@kronbichler: If I read your comment #587 (comment) correctly, this is the Roe-type flux you were describing. Is this correct?

I must admit that I had to check carefully how the two fluxes are defined. I looked into http://dx.doi.org/10.1016/j.cma.2015.12.003 and formulas (18)-(20) in particular. What they call HDG flux should be the Roe flux. In your formula, I think both the local Lax-Friedrichs (Rusanov) flux and the Roe flux are the same, because it does not matter whether you switch the order of the subtraction and the multiplication u * n. Looking at the flux, they are the Roe flux both. For a Lax-Friedrichs that dissipates in all directions, you would need to take the outer product of u \otimes n and return that to the place of use instead of flux_mass * n. In other words, right now you contract between u and n, before you multiply by n again, but for Lax-Friedrichs you would need to contract between n and n, and afterwards multiply by u.

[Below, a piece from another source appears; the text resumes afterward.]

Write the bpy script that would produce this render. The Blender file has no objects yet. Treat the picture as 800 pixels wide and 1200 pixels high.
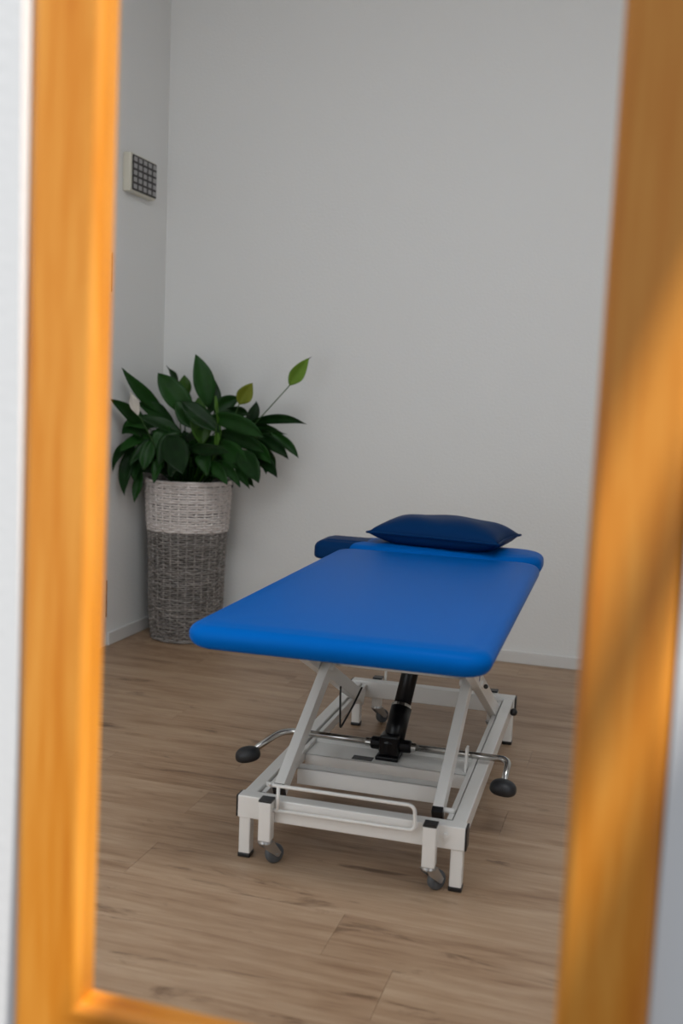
import bpy, bmesh, math, random
from math import sin, cos, pi, radians
from mathutils import Vector, Matrix, Euler

random.seed(7)
S = bpy.context.scene
COL = S.collection

# ------------------------------------------------------------------ camera
CAM = Vector((0.0, 0.0, 1.2073))
F_PX, PITCH, ROLL, YAW = 1216.07, radians(6.5557), radians(2.3955), 0.2847
_rz = Matrix.Rotation(YAW, 3, 'Z')
_f = Vector((0, cos(PITCH), -sin(PITCH)))
_r = Vector((1, 0, 0))
_u = _r.cross(_f)
RIGHT = _rz @ (_r * cos(ROLL) + _u * sin(ROLL))
UP = _rz @ (_u * cos(ROLL) - _r * sin(ROLL))
FWD = _rz @ _f
cd = bpy.data.cameras.new('camera')
cam = bpy.data.objects.new('camera', cd)
COL.objects.link(cam)
M = Matrix((RIGHT, UP, -FWD)).transposed().to_4x4()
M.translation = CAM
cam.matrix_world = M
cd.sensor_fit = 'VERTICAL'
cd.sensor_height = 36.0
cd.sensor_width = 24.0
cd.lens = F_PX / 1200 * 36.0
cd.clip_start = 0.02
cd.dof.use_dof = True
cd.dof.focus_distance = 3.1
cd.dof.aperture_fstop = 2.4
S.camera = cam

# ------------------------------------------------------------------ view, sky, sun, added fill lights
S.view_settings.view_transform = 'Standard'
S.view_settings.look = 'None'
S.view_settings.exposure = 0.0
S.view_settings.gamma = 1.0
w = bpy.data.worlds.new('sky')
S.world = w
w.use_nodes = True
bg = w.node_tree.nodes['Background']
bg.inputs[0].default_value = (0.86, 0.93, 1.0, 1)
bg.inputs[1].default_value = 0.65

SUN_DIR = Vector((-0.33, 0.18, -0.90)).normalized()      # the way the sunlight travels
sd = bpy.data.lights.new('sun', 'SUN')
sd.energy = 10.8
sd.angle = radians(1.6)
sd.color = (1.0, 0.95, 0.87)
sun = bpy.data.objects.new('sun', sd)
COL.objects.link(sun)
sun.rotation_euler = SUN_DIR.to_track_quat('-Z', 'Y').to_euler()
sun.location = (1.5, -1.5, 5)

WIN_A = (-2.10, -0.95, 0.25, 2.15)                       # two unseen windows added in the front wall to light the room: x0, x1, z0, z1
WIN_B = (0.28, 1.43, 0.25, 2.15)
for nm, wn, en in (('window_daylight', WIN_A, 9), ('window_daylight', WIN_B, 5.6)):
    ad = bpy.data.lights.new(nm, 'AREA')
    ad.shape = 'RECTANGLE'
    ad.size, ad.size_y = wn[1] - wn[0] - 0.1, wn[3] - wn[2] - 0.1
    ad.energy = en
    ad.color = (0.95, 0.98, 1.0)
    al = bpy.data.objects.new(nm, ad)
    COL.objects.link(al)
    al.location = ((wn[0] + wn[1]) / 2, 1.09, (wn[2] + wn[3]) / 2)
    al.rotation_euler = (radians(90), 0, 0)              # shines to +y

ROOF_FILL = (-1.00, 0.80, 1.15, 2.05)                         # unseen roof lamp added to brighten floor and table, near the front wall: x0, x1, y0, y1
ad = bpy.data.lights.new('roof_daylight', 'AREA')
ad.shape = 'RECTANGLE'
ad.size, ad.size_y = ROOF_FILL[1] - ROOF_FILL[0] - 0.1, ROOF_FILL[3] - ROOF_FILL[2] - 0.1
ad.energy = 56
ad.color = (0.95, 0.98, 1.0)
al = bpy.data.objects.new('roof_daylight', ad)
COL.objects.link(al)
al.location = ((ROOF_FILL[0] + ROOF_FILL[1]) / 2, (ROOF_FILL[2] + ROOF_FILL[3]) / 2, 3.27)
al.rotation_euler = (radians(14), 0, 0)                  # shines down and a little to +y

# ------------------------------------------------------------------ materials
def mat(name):
    m = bpy.data.materials.new(name)
    m.use_nodes = True
    nt = m.node_tree
    return m, nt, nt.nodes['Principled BSDF']

def node(nt, kind, **kw):
    n = nt.nodes.new(kind)
    for k, v in kw.items():
        setattr(n, k, v)
    return n

def plain(name, col, rough=0.5, metal=0.0, coat=0.0, spec=0.5):
    m, nt, b = mat(name)
    b.inputs['Base Color'].default_value = (*col, 1)
    b.inputs['Roughness'].default_value = rough
    b.inputs['Metallic'].default_value = metal
    b.inputs['Coat Weight'].default_value = coat
    b.inputs['Specular IOR Level'].default_value = spec
    return m

def add_bump(nt, b, scale, strength, dist=0.002, detail=4, coord='Object'):
    tc = node(nt, 'ShaderNodeTexCoord')
    nz = node(nt, 'ShaderNodeTexNoise')
    nz.inputs['Scale'].default_value = scale
    nz.inputs['Detail'].default_value = detail
    bp = node(nt, 'ShaderNodeBump')
    bp.inputs['Strength'].default_value = strength
    bp.inputs['Distance'].default_value = dist
    nt.links.new(tc.outputs[coord], nz.inputs['Vector'])
    nt.links.new(nz.outputs['Fac'], bp.inputs['Height'])
    nt.links.new(bp.outputs[0], b.inputs['Normal'])
    return tc, nz

def wall_mat(name, col, st=0.35):
    m = plain(name, col, 0.85, spec=0.25)
    nt = m.node_tree
    add_bump(nt, nt.nodes['Principled BSDF'], 90, st, 0.004, 5)
    return m

M_WALL = wall_mat('wall_paint', (0.78, 0.78, 0.765))
M_NEAR = wall_mat('near_wall_paint', (0.67, 0.69, 0.72), 0.08)
M_CEIL = plain('ceiling_paint', (0.80, 0.80, 0.79), 0.9)
M_TRIM = plain('white_trim', (0.70, 0.69, 0.67), 0.45)
M_WHITE = plain('white_powder_coat', (0.84, 0.83, 0.80), 0.28, coat=0.2)
M_BLACK = plain('black_plastic', (0.012, 0.012, 0.013), 0.38)
M_RUBBER = plain('black_rubber', (0.014, 0.015, 0.018), 0.45)
M_GREYRUB = plain('grey_rubber', (0.09, 0.10, 0.11), 0.5)
M_CHROME = plain('brushed_chrome', (0.55, 0.54, 0.52), 0.22, 1.0)
M_ZINC = plain('zinc_plate', (0.50, 0.51, 0.52), 0.32, 1.0)
M_PUMP = plain('black_gloss', (0.004, 0.004, 0.005), 0.28, spec=0.25)
M_BOX = plain('beige_plastic', (0.66, 0.63, 0.53), 0.5)
M_GRID = plain('dark_grid', (0.016, 0.013, 0.012), 0.5)
M_CELL = plain('grey_cell', (0.33, 0.32, 0.32), 0.35)
M_HINGE = plain('dark_brass', (0.10, 0.06, 0.035), 0.4, 0.8)
M_BLUEINK = plain('blue_ink', (0.05, 0.08, 0.22), 0.5)
M_SOIL = plain('soil', (0.02, 0.013, 0.008), 0.95)
M_STEM = plain('plant_stem', (0.035, 0.085, 0.02), 0.5)
M_SPADIX = plain('spadix', (0.35, 0.33, 0.12), 0.7)

def vinyl(name, c, rough):
    m = plain(name, c, rough, spec=0.02)
    nt = m.node_tree
    add_bump(nt, nt.nodes['Principled BSDF'], 420, 0.06, 0.001, 2)
    return m
M_BLUE = vinyl('blue_vinyl', (0.0005, 0.105, 0.42), 0.34)
M_NAVY = vinyl('navy_vinyl', (0.003, 0.028, 0.10), 0.38)

def leaf_mat(name, c1, c2, rough=0.33):
    m, nt, b = mat(name)
    tc = node(nt, 'ShaderNodeTexCoord')
    nz = node(nt, 'ShaderNodeTexNoise')
    nz.inputs['Scale'].default_value = 22
    oi = node(nt, 'ShaderNodeObjectInfo')
    mx = node(nt, 'ShaderNodeMath', operation='MULTIPLY_ADD')
    mx.inputs[1].default_value = 0.45
    rp = node(nt, 'ShaderNodeValToRGB')
    rp.color_ramp.elements[0].position = 0.15
    rp.color_ramp.elements[0].color = (*c1, 1)
    rp.color_ramp.elements[1].position = 0.95
    rp.color_ramp.elements[1].color = (*c2, 1)
    nt.links.new(tc.outputs['Object'], nz.inputs['Vector'])
    nt.links.new(nz.outputs['Fac'], mx.inputs[0])
    sc = node(nt, 'ShaderNodeMath', operation='MULTIPLY')
    sc.inputs[1].default_value = 0.6
    nt.links.new(oi.outputs['Random'], sc.inputs[0])
    nt.links.new(sc.outputs[0], mx.inputs[2])
    nt.links.new(mx.outputs[0], rp.inputs[0])
    nt.links.new(rp.outputs[0], b.inputs['Base Color'])
    b.inputs['Roughness'].default_value = rough
    b.inputs['Specular IOR Level'].default_value = 0.2
    return m
M_LEAF = leaf_mat('leaf_green', (0.003, 0.016, 0.003), (0.016, 0.070, 0.010), 0.42)
M_LEAFY = leaf_mat('leaf_yellow_green', (0.030, 0.085, 0.010), (0.065, 0.15, 0.018))
M_SPG = leaf_mat('spathe_green', (0.07, 0.17, 0.018), (0.15, 0.26, 0.03), 0.5)
M_SPY = leaf_mat('spathe_yellow', (0.12, 0.17, 0.015), (0.20, 0.20, 0.02), 0.5)
M_SPW = leaf_mat('spathe_white', (0.50, 0.46, 0.40), (0.62, 0.58, 0.52), 0.5)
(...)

As these formulas are intricate and I might have missed some important detail, I recommend you to have another look in terms of literature and formulas, and decide how you want to proceed.

I guess right now you don't see a difference in any of the results, do you? While I would expect that for dim > 1, one should see a difference between Roe and Rusanov.

I agree, that the fluxes are equivalent and the results are exactly the same.

Thank you for pointing out the paper, I didn't find helpful literature with the keyword Roe-type flux. With this, I can go through the equations in detail 👍

I will convert the PR to a draft until I find the time to do so.